Quote the whole listing word for word. Do not include the pictures.

==========

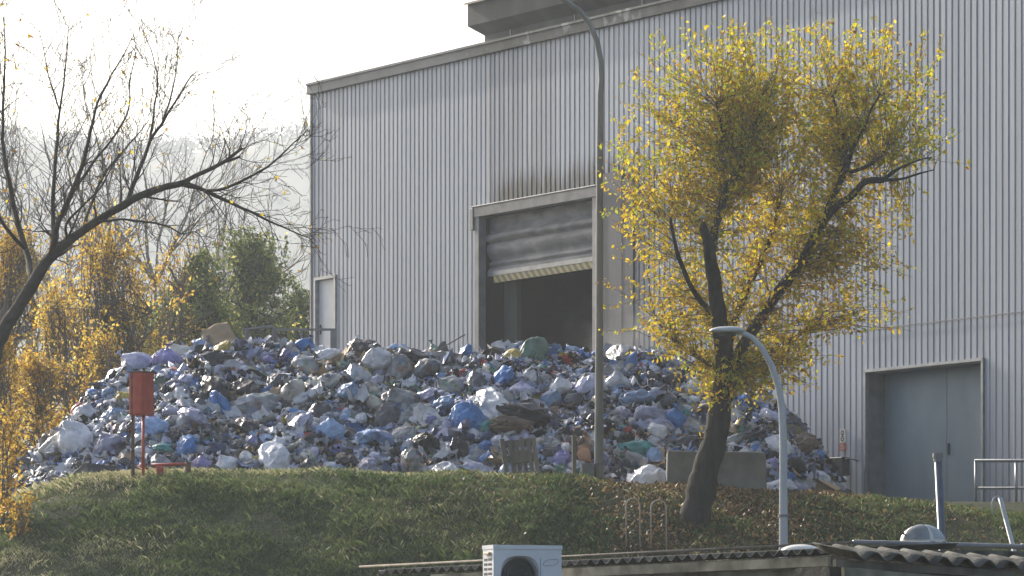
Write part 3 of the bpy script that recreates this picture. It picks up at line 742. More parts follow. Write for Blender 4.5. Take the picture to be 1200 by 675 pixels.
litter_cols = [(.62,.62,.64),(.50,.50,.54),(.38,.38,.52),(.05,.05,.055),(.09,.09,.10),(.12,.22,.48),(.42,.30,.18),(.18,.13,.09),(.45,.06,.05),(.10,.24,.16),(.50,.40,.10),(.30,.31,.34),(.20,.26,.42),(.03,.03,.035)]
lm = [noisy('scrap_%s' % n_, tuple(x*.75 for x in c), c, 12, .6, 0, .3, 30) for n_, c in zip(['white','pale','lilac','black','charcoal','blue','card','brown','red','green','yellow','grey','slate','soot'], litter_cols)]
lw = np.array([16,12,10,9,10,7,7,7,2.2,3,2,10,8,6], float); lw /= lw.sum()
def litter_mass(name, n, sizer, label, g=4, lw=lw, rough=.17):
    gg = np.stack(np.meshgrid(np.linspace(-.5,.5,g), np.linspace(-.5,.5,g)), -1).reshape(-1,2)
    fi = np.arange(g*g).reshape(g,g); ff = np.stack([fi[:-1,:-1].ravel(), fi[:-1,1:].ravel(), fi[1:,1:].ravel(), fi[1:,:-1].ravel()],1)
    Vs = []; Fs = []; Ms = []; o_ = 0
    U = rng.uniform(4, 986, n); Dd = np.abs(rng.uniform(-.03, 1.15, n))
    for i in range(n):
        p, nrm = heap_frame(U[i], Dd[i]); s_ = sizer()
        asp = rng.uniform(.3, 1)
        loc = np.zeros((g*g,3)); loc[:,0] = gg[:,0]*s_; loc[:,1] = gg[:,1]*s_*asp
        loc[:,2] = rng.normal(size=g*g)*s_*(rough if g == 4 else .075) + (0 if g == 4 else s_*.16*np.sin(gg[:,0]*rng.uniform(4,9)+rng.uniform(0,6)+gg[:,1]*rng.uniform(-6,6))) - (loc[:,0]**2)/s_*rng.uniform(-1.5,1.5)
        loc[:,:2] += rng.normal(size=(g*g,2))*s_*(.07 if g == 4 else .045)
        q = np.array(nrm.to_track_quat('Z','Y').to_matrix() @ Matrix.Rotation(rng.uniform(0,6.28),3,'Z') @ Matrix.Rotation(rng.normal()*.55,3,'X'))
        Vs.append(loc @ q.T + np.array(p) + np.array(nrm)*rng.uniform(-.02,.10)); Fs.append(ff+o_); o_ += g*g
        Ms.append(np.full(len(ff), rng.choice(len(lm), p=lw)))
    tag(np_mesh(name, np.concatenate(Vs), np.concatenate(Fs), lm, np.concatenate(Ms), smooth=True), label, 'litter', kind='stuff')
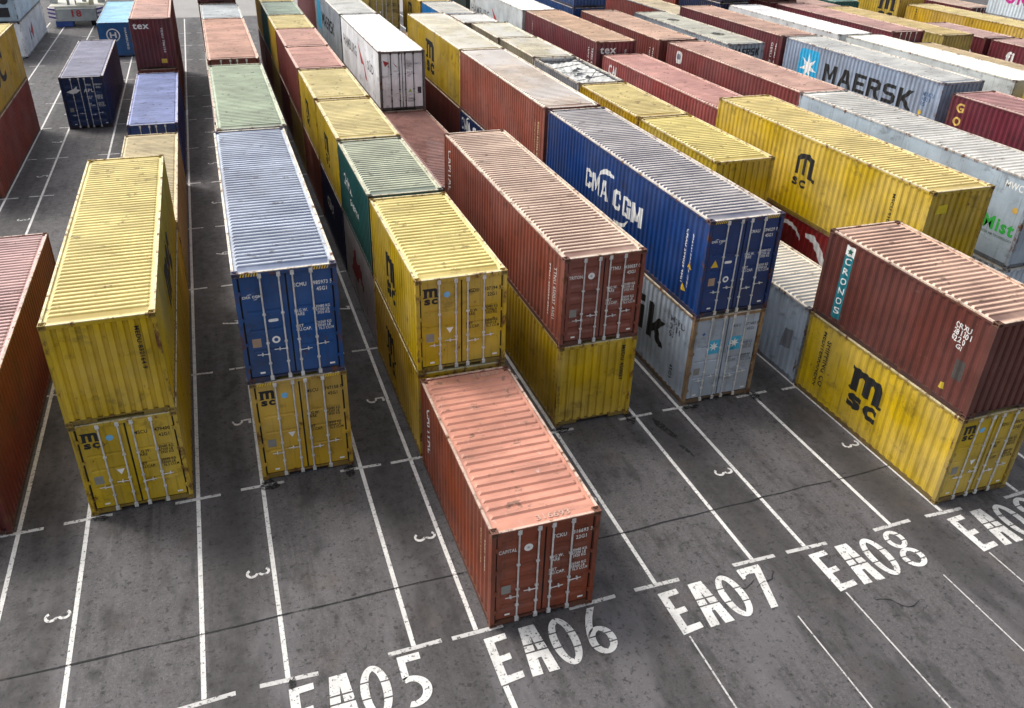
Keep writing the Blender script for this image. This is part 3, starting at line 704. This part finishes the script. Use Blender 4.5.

==========

**Response to this exercise**.
Write part 3 of the bpy script that recreates this picture. It picks up at line 742. More parts follow. Write for Blender 4.5. Take the picture to be 1200 by 675 pixels.
litter_cols = [(.62,.62,.64),(.50,.50,.54),(.38,.38,.52),(.05,.05,.055),(.09,.09,.10),(.12,.22,.48),(.42,.30,.18),(.18,.13,.09),(.45,.06,.05),(.10,.24,.16),(.50,.40,.10),(.30,.31,.34),(.20,.26,.42),(.03,.03,.035)]
lm = [noisy('scrap_%s' % n_, tuple(x*.75 for x in c), c, 12, .6, 0, .3, 30) for n_, c in zip(['white','pale','lilac','black','charcoal','blue','card','brown','red','green','yellow','grey','slate','soot'], litter_cols)]
lw = np.array([16,12,10,9,10,7,7,7,2.2,3,2,10,8,6], float); lw /= lw.sum()
def litter_mass(name, n, sizer, label, g=4, lw=lw, rough=.17):
    gg = np.stack(np.meshgrid(np.linspace(-.5,.5,g), np.linspace(-.5,.5,g)), -1).reshape(-1,2)
    fi = np.arange(g*g).reshape(g,g); ff = np.stack([fi[:-1,:-1].ravel(), fi[:-1,1:].ravel(), fi[1:,1:].ravel(), fi[1:,:-1].ravel()],1)
    Vs = []; Fs = []; Ms = []; o_ = 0
    U = rng.uniform(4, 986, n); Dd = np.abs(rng.uniform(-.03, 1.15, n))
    for i in range(n):
        p, nrm = heap_frame(U[i], Dd[i]); s_ = sizer()
        asp = rng.uniform(.3, 1)
        loc = np.zeros((g*g,3)); loc[:,0] = gg[:,0]*s_; loc[:,1] = gg[:,1]*s_*asp
        loc[:,2] = rng.normal(size=g*g)*s_*(rough if g == 4 else .075) + (0 if g == 4 else s_*.16*np.sin(gg[:,0]*rng.uniform(4,9)+rng.uniform(0,6)+gg[:,1]*rng.uniform(-6,6))) - (loc[:,0]**2)/s_*rng.uniform(-1.5,1.5)
        loc[:,:2] += rng.normal(size=(g*g,2))*s_*(.07 if g == 4 else .045)
        q = np.array(nrm.to_track_quat('Z','Y').to_matrix() @ Matrix.Rotation(rng.uniform(0,6.28),3,'Z') @ Matrix.Rotation(rng.normal()*.55,3,'X'))
        Vs.append(loc @ q.T + np.array(p) + np.array(nrm)*rng.uniform(-.02,.10)); Fs.append(ff+o_); o_ += g*g
        Ms.append(np.full(len(ff), rng.choice(len(lm), p=lw)))
    tag(np_mesh(name, np.concatenate(Vs), np.concatenate(Fs), lm, np.concatenate(Ms), smooth=True), label, 'litter', kind='stuff')
Keep writing the Blender script for this image. This is part 3, starting at line 704. This part finishes the script. Use Blender 4.5.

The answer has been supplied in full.